Request: Write out, unaltered, each line from the top of the records below down to the line where "b.build('card',mat('pale card','#a9a68a',.8),ac); b=MB();" appears, that line included.

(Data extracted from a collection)

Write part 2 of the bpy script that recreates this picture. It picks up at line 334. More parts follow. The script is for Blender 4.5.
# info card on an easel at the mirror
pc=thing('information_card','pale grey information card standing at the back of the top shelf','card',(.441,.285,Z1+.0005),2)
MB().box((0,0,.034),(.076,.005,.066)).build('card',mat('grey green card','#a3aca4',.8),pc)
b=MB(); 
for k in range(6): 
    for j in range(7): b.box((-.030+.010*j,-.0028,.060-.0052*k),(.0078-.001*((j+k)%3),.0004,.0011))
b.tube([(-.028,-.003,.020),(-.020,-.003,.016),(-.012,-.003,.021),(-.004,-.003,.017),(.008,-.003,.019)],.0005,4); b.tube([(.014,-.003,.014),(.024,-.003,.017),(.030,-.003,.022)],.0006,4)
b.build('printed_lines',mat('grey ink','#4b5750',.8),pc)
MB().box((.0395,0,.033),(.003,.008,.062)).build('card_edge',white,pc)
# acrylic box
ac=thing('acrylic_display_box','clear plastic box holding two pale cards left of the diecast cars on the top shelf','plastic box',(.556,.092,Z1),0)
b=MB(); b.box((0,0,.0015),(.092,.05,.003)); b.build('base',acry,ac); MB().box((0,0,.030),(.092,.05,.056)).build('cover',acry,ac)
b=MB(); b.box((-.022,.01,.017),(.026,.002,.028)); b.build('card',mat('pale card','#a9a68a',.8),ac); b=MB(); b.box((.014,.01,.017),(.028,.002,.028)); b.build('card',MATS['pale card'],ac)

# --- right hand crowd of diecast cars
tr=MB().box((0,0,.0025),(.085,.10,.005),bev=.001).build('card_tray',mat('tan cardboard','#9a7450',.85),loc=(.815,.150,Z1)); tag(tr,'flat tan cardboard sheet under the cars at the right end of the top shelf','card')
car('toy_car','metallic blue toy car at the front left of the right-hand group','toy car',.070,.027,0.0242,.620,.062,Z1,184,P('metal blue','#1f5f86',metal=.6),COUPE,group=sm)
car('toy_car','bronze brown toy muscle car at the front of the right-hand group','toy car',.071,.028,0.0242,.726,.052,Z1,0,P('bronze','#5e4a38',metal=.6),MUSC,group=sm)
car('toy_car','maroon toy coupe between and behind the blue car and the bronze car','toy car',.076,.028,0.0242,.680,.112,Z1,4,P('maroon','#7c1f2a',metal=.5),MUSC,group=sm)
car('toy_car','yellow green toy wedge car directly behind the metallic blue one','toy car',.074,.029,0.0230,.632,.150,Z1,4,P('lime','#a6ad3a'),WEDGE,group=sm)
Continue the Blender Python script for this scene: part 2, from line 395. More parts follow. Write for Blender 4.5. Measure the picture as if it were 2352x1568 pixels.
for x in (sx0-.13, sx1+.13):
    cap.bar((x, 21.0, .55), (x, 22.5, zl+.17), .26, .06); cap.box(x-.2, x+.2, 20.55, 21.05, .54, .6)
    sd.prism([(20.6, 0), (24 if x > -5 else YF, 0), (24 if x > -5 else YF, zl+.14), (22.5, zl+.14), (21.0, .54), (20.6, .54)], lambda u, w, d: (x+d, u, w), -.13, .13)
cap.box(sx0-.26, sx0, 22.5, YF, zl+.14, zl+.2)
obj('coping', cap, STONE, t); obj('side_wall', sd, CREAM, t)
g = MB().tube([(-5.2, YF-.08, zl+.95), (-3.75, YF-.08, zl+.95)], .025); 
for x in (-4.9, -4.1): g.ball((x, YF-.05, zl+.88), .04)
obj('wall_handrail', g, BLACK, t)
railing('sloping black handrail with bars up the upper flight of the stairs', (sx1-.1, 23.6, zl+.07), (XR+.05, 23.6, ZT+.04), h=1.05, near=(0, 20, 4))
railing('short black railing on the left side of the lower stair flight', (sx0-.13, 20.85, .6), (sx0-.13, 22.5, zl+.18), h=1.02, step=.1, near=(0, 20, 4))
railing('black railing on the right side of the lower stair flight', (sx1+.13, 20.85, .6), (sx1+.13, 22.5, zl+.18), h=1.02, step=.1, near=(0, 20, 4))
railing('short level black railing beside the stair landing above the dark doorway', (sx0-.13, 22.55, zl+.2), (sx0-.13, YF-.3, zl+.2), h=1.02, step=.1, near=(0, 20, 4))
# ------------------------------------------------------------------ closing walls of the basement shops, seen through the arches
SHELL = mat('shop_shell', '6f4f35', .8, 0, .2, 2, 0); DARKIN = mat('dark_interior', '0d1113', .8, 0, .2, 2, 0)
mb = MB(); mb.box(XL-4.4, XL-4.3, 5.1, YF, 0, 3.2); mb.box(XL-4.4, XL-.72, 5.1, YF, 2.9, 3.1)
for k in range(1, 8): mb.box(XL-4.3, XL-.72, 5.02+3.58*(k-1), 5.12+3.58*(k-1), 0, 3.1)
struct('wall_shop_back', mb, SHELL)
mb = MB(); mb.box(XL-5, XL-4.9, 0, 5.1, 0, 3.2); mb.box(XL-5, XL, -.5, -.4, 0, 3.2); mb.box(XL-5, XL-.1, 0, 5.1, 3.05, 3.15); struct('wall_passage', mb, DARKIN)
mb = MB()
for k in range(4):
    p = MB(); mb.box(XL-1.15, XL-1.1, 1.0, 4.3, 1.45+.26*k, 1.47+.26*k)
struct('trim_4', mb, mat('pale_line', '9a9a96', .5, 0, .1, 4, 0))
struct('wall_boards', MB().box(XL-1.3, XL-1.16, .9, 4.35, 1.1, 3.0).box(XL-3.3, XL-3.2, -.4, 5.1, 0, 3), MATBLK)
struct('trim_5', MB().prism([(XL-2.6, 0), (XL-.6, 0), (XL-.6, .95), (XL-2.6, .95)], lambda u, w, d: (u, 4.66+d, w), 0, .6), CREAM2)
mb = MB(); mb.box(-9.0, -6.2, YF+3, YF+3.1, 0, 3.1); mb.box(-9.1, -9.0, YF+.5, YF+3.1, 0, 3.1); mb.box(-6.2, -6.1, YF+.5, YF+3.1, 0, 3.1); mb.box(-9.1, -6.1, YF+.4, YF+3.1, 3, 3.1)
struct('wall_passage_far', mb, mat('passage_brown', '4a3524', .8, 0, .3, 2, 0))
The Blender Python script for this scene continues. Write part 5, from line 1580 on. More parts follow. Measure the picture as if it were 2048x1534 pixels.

Written answer:
Write part 2 of the bpy script that recreates this picture. It picks up at line 334. More parts follow. The script is for Blender 4.5.
# info card on an easel at the mirror
pc=thing('information_card','pale grey information card standing at the back of the top shelf','card',(.441,.285,Z1+.0005),2)
MB().box((0,0,.034),(.076,.005,.066)).build('card',mat('grey green card','#a3aca4',.8),pc)
b=MB(); 
for k in range(6): 
    for j in range(7): b.box((-.030+.010*j,-.0028,.060-.0052*k),(.0078-.001*((j+k)%3),.0004,.0011))
b.tube([(-.028,-.003,.020),(-.020,-.003,.016),(-.012,-.003,.021),(-.004,-.003,.017),(.008,-.003,.019)],.0005,4); b.tube([(.014,-.003,.014),(.024,-.003,.017),(.030,-.003,.022)],.0006,4)
b.build('printed_lines',mat('grey ink','#4b5750',.8),pc)
MB().box((.0395,0,.033),(.003,.008,.062)).build('card_edge',white,pc)
# acrylic box
ac=thing('acrylic_display_box','clear plastic box holding two pale cards left of the diecast cars on the top shelf','plastic box',(.556,.092,Z1),0)
b=MB(); b.box((0,0,.0015),(.092,.05,.003)); b.build('base',acry,ac); MB().box((0,0,.030),(.092,.05,.056)).build('cover',acry,ac)
b=MB(); b.box((-.022,.01,.017),(.026,.002,.028)); b.build('card',mat('pale card','#a9a68a',.8),ac); b=MB(); b.box((.014,.01,.017),(.028,.002,.028)); b.build('card',MATS['pale card'],ac)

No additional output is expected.